**RECORDS PROVIDED:**

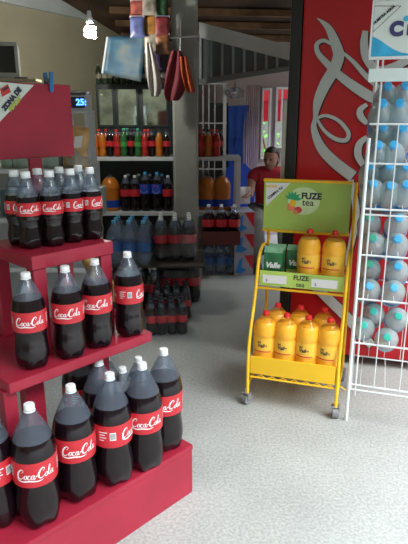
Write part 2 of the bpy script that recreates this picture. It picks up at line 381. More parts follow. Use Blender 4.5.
obj('stem', b, RAF, t)
# pillar
b = NB(); pa = onY(173, 150, 4.7).x; pb = onY(198, 150, 4.7).x
lathe_prof = None
box(b, (pa, 4.7, .16), (pb, 4.7+(pb-pa), CZ(5)-.005), .02); o = obj('pillar', b, mat('pillar_paint', (.29, .30, .28), .7, var=.1, scale=5, bump=.1)); o['kind'] = 'structure'; o.name = 'trim_6'
b = NB(); box(b, (pa-.03, 4.67, 0), (pb+.03, 4.73+(pb-pa), .16), .02); struct('trim_7', b, M['pillar_paint'])
# slatted gable partition right of the pillar
YP = 5.2
b = NB(); prism(b, [onY(x, y, YP) for x, y in ((199, 22), (300, 48), (300, 63), (199, 37))], Vector((0, .06, 0))); struct('trim_8', b, PALE)
b = NB(); prism(b, [onY(x, y, YP) for x, y in ((199, 79), (300, 64), (300, 69), (199, 85))], Vector((0, .06, 0))); struct('trim_9', b, mat('rail_grey', (.16, .18, .18), .6))
b = NB(); prism(b, [onY(x, y, YP+.03) for x, y in ((199, 37), (300, 62), (300, 66), (199, 80))], Vector((0, .01, 0))); struct('wall_partition', b, mat('slat_grey', (.10, .12, .12), .6))
b = NB()
for x in (199, 210, 221, 232, 243, 254, 265, 276):
    yt = 37+(x-199)*.26; yb = 79-(x-199)*.148
    prism(b, [onY(x, yt, YP+.01), onY(x+2.5, yt+.5, YP+.01), onY(x+2.5, yb, YP+.01), onY(x, yb, YP+.01)], Vector((0, .018, 0)))
struct('trim_10', b, mat('batten', (.30, .34, .34), .6))
# white bars below the partition rail
t = thing('metal_grille', 'narrow white upright bar grille standing right of the pillar', 'grille', (0, 0, 0))
for (x, w_) in ((203, 1.0), (209, 1.0), (215, 1.0), (225, 3.2)):
    p = onY(x, 84, YP+.35); q = onY(x, 84, YP+.35); b = NB(); r = w_*.005
    zt = 2.1
    box(b, (p.x-r, YP+.35-r, 0), (p.x+r, YP+.35+r, p.z)); obj('bar', b, SHW, t)
b = NB(); p = onY(199, 108, YP+.35); q = onY(227, 108, YP+.35)
for z in (p.z+.22, p.z-.15, p.z-.6): box(b, (p.x, YP+.36, z), (q.x, YP+.375, z+.012))
obj('crossbar', b, SHW, t)

# ------------------------------------------------------------------ red fridge at right with swirling script
e1 = Vector((math.cos(math.radians(-14)), math.sin(math.radians(-14)), 0)); e2 = Vector((-e1.y, e1.x, 0))
FP = onY(304, 0, 3.0); FP.z = 0
frz = math.radians(-14)
fr = thing('drinks_fridge', 'tall red drinks fridge with white script swirls, behind the yellow rack', 'fridge', FP, frz)
b = NB(); box(b, (0, 0, .06), (1.25, .68, 2.2), .012); obj('cabinet', b, REDP, fr)
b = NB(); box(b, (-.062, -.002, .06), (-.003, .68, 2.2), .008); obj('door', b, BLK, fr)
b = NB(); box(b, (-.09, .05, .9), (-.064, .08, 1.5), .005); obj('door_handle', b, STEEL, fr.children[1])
b = NB()
for x in (.02, 1.15):
    for y in (.05, .58): box(b, (x, y, 0), (x+.06, y+.06, .058))
obj('foot', b, BLK, fr)
def panel(x, y, off=.003):
    p = onpl(x, y, FP, -e2) - e2*off; d = p-FP; return Vector((d.dot(e1), d.dot(e2), p.z))
def c3(L): return [(290+x/3.4, y/3.4, w_/3.4) for x, y, w_ in L]
SW = [c3([(93, 62, 3), (130, 95, 26), (155, 150, 38), (165, 190, 42), (150, 235, 44), (118, 290, 42), (95, 345, 34), (86, 400, 16), (82, 440, 24), (105, 500, 36), (150, 550, 42), (215, 600, 44)]),
      c3([(140, 150, 12), (115, 138, 14), (92, 150, 16), (95, 180, 20), (125, 215, 26), (175, 262, 32), (230, 302, 38), (290, 335, 40), (380, 350, 40)]),
      c3([(88, 405, 10), (120, 393, 12), (165, 410, 14), (198, 450, 16), (190, 476, 16), (155, 472, 16), (118, 445, 13), (90, 402, 10)]),
      c3([(176, 176, 10), (215, 210, 16), (255, 255, 20), (300, 300, 22), (360, 400, 24)]),
      c3([(256, 105, 22), (252, 150, 30), (262, 200, 34), (300, 240, 34), (360, 225, 32), (420, 190, 30)]),
      c3([(262, 355, 14), (240, 372, 22), (240, 395, 26), (262, 420, 18)]), c3([(262, 465, 16), (236, 490, 26), (232, 530, 28), (255, 570, 20)]),
      [(296, 276, 6), (312, 284, 9), (330, 300, 11), (348, 318, 11), (372, 345, 9)], [(350, 180, 8), (356, 210, 8), (352, 240, 7), (345, 265, 4)]]
b = NB()
for i_, s in enumerate(SW): ribbon(b, s, lambda x, y: panel(x, y, .004+.0006*i_), 8, .9)
obj('script', b, mat('script_grey_white', (.44, .46, .44), .5, var=.04), fr)
b = NB()
for s in SW: ribbon(b, [(x+1.0, y+.8, w_*.9+1.2) for x, y, w_ in s], lambda x, y: panel(x, y, .002), 8)
obj('script_outline', b, mat('outline_dark', (.05, .012, .012), .5), fr)

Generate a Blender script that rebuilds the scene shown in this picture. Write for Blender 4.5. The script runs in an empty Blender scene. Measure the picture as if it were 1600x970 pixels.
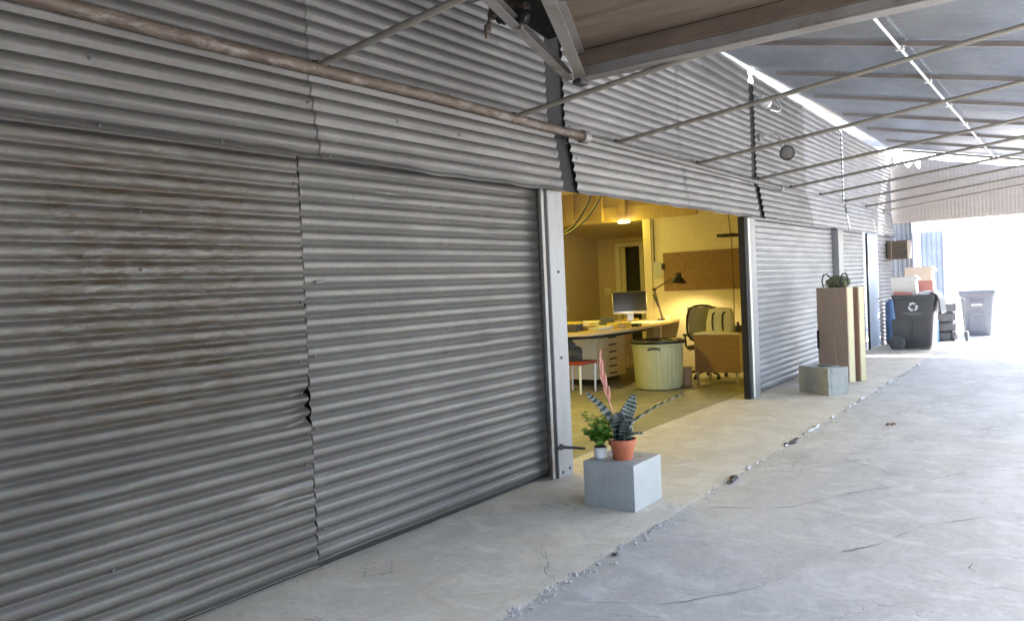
import bpy, bmesh, math, random
from mathutils import Vector, Matrix, noise as mnoise
random.seed(7)
scn = bpy.context.scene
col = scn.collection
R = math.radians

# ------------------------------------------------------------------ mesh builder
class MB:
    def __init__(s):
        s.bm = bmesh.new()
        s.uv = s.bm.loops.layers.uv.new('UVMap')
        s.mi = 0
    def _f(s, vs, uvs=None):
        try:
            f = s.bm.faces.new(vs)
        except ValueError:
            return None
        f.smooth = True
        f.material_index = s.mi
        if uvs:
            for l, u in zip(f.loops, uvs):
                l[s.uv].uv = u
        return f
    def box(s, lo, hi, bev=0.0, M=None, seg=1):
        c = [(a + b) / 2 for a, b in zip(lo, hi)]
        d = [abs(b - a) for a, b in zip(lo, hi)]
        m = Matrix.Translation(c) @ Matrix.Diagonal((d[0], d[1], d[2], 1))
        if M is not None:
            m = M @ m
        r = bmesh.ops.create_cube(s.bm, size=1, matrix=m)
        vs = r['verts']
        fs = set(f for v in vs for f in v.link_faces)
        for f in fs:
            f.material_index = s.mi
            f.smooth = True
        if bev > 0:
            es = list(set(e for v in vs for e in v.link_edges))
            rr = bmesh.ops.bevel(s.bm, geom=es, offset=min(bev, min(d) * .45), segments=seg, affect='EDGES', profile=.5)
            for f in rr['faces']:
                f.smooth = True
                f.material_index = s.mi
        return s
    def hexa(s, p):
        """8 points: bottom 4 ccw, top 4 ccw"""
        v = [s.bm.verts.new(q) for q in p]
        for f in ((0, 3, 2, 1), (4, 5, 6, 7), (0, 1, 5, 4), (1, 2, 6, 5), (2, 3, 7, 6), (3, 0, 4, 7)):
            s._f([v[i] for i in f])
        return s
    def tube(s, pts, r, n=10, cap=True, closed=False):
        pts = [Vector(p) for p in pts]
        rs = r if isinstance(r, (list, tuple)) else [r] * len(pts)
        rings = []
        up = None
        N = len(pts)
        for i, p in enumerate(pts):
            if closed:
                t = (pts[(i + 1) % N] - pts[i - 1]).normalized()
            else:
                t = (pts[min(i + 1, N - 1)] - pts[max(i - 1, 0)]).normalized()
            if up is None:
                a = Vector((0, 0, 1)) if abs(t.z) < .9 else Vector((1, 0, 0))
                up = (a - t * a.dot(t)).normalized()
            else:
                up = (up - t * up.dot(t)).normalized()
            b = t.cross(up)
            rings.append([s.bm.verts.new(p + (up * math.cos(k * 2 * math.pi / n) + b * math.sin(k * 2 * math.pi / n)) * rs[i]) for k in range(n)])
        M_ = N if closed else N - 1
        for i in range(M_):
            A, B = rings[i], rings[(i + 1) % N]
            for k in range(n):
                s._f([A[k], A[(k + 1) % n], B[(k + 1) % n], B[k]],
                     [(k / n, i), ((k + 1) / n, i), ((k + 1) / n, i + 1), (k / n, i + 1)])
        if cap and not closed:
            s._f(rings[0][::-1])
            s._f(rings[-1])
        return s
    def lathe(s, prof, n=32, M=None, rfun=None, cap=True):
        """prof list of (r,z)"""
        M = M or Matrix()
        rings = []
        for (r, z) in prof:
            ring = []
            for k in range(n):
                a = k * 2 * math.pi / n
                rr = rfun(r, z, a) if rfun else r
                ring.append(s.bm.verts.new(M @ Vector((rr * math.cos(a), rr * math.sin(a), z))))
            rings.append(ring)
        for i in range(len(rings) - 1):
            for k in range(n):
                s._f([rings[i][k], rings[i][(k + 1) % n], rings[i + 1][(k + 1) % n], rings[i + 1][k]])
        if cap:
            s._f(rings[0][::-1])
            s._f(rings[-1])
        return s
    def grid(s, fn, nu, nv):
        V = [[s.bm.verts.new(fn(i / nu, j / nv)) for j in range(nv + 1)] for i in range(nu + 1)]
        for i in range(nu):
            for j in range(nv):
                s._f([V[i][j], V[i + 1][j], V[i + 1][j + 1], V[i][j + 1]],
                     [(i / nu, j / nv), ((i + 1) / nu, j / nv), ((i + 1) / nu, (j + 1) / nv), (i / nu, (j + 1) / nv)])
        return s
    def poly(s, pts, thick=None, nrm=(0, 0, 1)):
        """flat polygon, extruded by thick along -nrm"""
        n = Vector(nrm)
        top = [s.bm.verts.new(p) for p in pts]
        s._f(top)
        if thick:
            bot = [s.bm.verts.new(Vector(p) - n * thick) for p in pts]
            s._f(bot[::-1])
            k = len(pts)
            for i in range(k):
                s._f([top[i], bot[i], bot[(i + 1) % k], top[(i + 1) % k]])
        return s
    def blob(s, c, rad, amp=.15, freq=2.0, seed=0, sub=3, M=None):
        r = bmesh.ops.create_icosphere(s.bm, subdivisions=sub, radius=1)
        for v in r['verts']:
            p = v.co.copy()
            k = 1 + amp * mnoise.noise(p * freq + Vector((seed, seed * 1.7, 0)))
            q = Vector((p.x * rad[0] * k, p.y * rad[1] * k, p.z * rad[2] * k))
            if M is not None:
                q = M @ q
            v.co = q + Vector(c)
        for f in set(f for v in r['verts'] for f in v.link_faces):
            f.smooth = True
            f.material_index = s.mi
        return s
    def build(s, name, mat, parent=None, sharp=35):
        bmesh.ops.recalc_face_normals(s.bm, faces=s.bm.faces[:]) if getattr(s, 'recalc', True) else None
        me = bpy.data.meshes.new(name)
        s.bm.to_mesh(me)
        s.bm.free()
        for m in (mat if isinstance(mat, (list, tuple)) else [mat]):
            me.materials.append(m)
        if sharp:
            me.set_sharp_from_angle(angle=R(sharp))
        o = bpy.data.objects.new(name, me)
        col.objects.link(o)
        if parent is not None:
            o.parent = parent
            o.matrix_parent_inverse = Matrix.Translation(-parent_loc(parent))
        return o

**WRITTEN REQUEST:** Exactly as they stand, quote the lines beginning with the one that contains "Generate a Blender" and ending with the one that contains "R = math.radians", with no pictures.

**TASK RESPONSE:**
Generate a Blender script that rebuilds the scene shown in this picture. Write for Blender 4.5. The script runs in an empty Blender scene. Measure the picture as if it were 1600x970 pixels.
import bpy, bmesh, math, random
from mathutils import Vector, Matrix, noise as mnoise
random.seed(7)
scn = bpy.context.scene
col = scn.collection
R = math.radians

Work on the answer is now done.